May I die to the world and even to the approval or blame of loved ones or friends. Give me a single, pure desire to do the things that please Your heart.

Keep me from gossip and criticism of others. Rather, help me to speak what is edifying and profitable.

Lead me to needy souls. May I become a friend of sinners, as You are. Give me tears of compassion for the perishing.

Lord Jesus, keep me from becoming cold, bitter, or cynical in spite of anything that may happen to me in the Christian life.

Guide me in my stewardship of money. Help me to be a good steward of everything You have entrusted to me.

Help me to remember moment by moment that my body is a temple of the Holy Spirit. May this tremendous truth influence all my behavior.

And, Lord Jesus, I pray that this may be the year of Your return. I long to see Your face and to fall at Your feet in worship. During the coming year, may the blessed hope stay fresh in my heart, disengaging me from anything that would hold me here and keeping me on the tiptoes of expectancy. "Even so, come, Lord Jesus!"

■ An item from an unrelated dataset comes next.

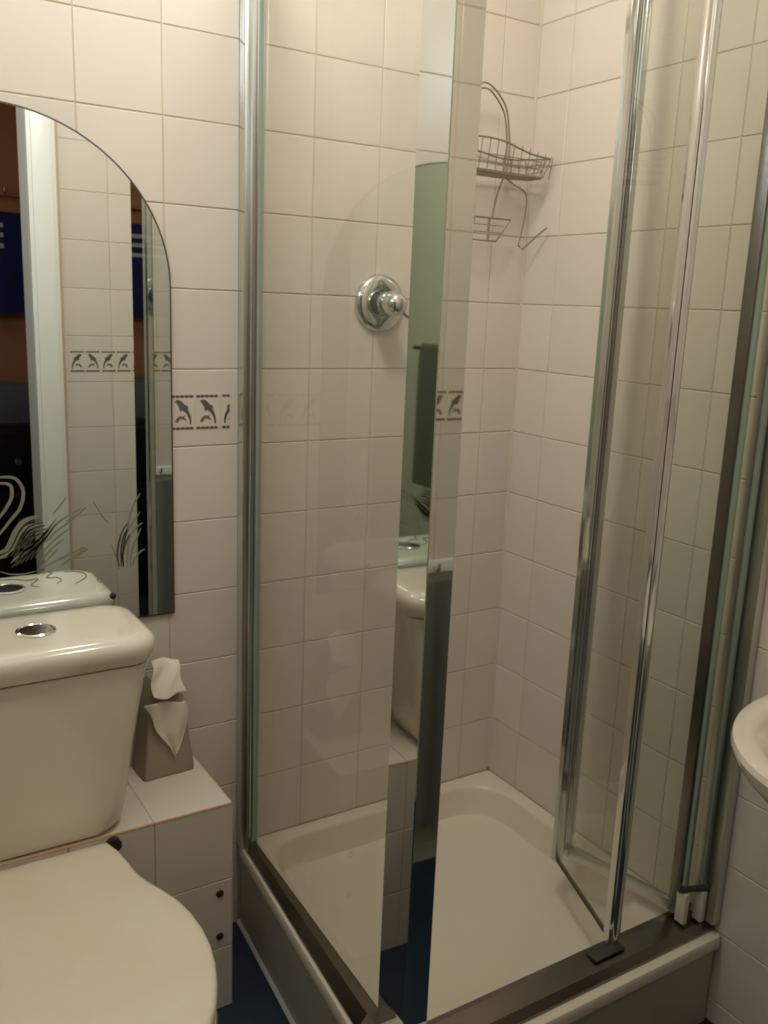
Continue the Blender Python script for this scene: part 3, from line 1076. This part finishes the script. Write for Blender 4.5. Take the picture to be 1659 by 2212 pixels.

Tuesday, February 12, 2008

At last an update...

So the January craziness has ended and I am now into the relatively calm of February. The latest and greatest is that I've finally pulled my viola "out of storage" so to speak and am practicing again. The reason: my brother-in-law needed a violist for his April recital at Houghton. It has been about 8 years since I've played my viola and about 6 since I've even really practiced violin, so it has been quite interesting. But I must say the Lord has blessed my efforts and the past 6 years of teaching have improved my musicianship skills and in turn has given me the ability to practice more efficiently. So I had thought that I had become a violinist....but must confess on beginning to play viola again realized that I am truly a violist at heart. Thus the reason why I love the sound of the bass recorder. I guess the exciting news is that practicing has gone from being a chore to something I enjoy doing and look forward to when I get home from teaching. Now if I can just figure out how to squeeze more than an hour and a half in each day, I will be good to go!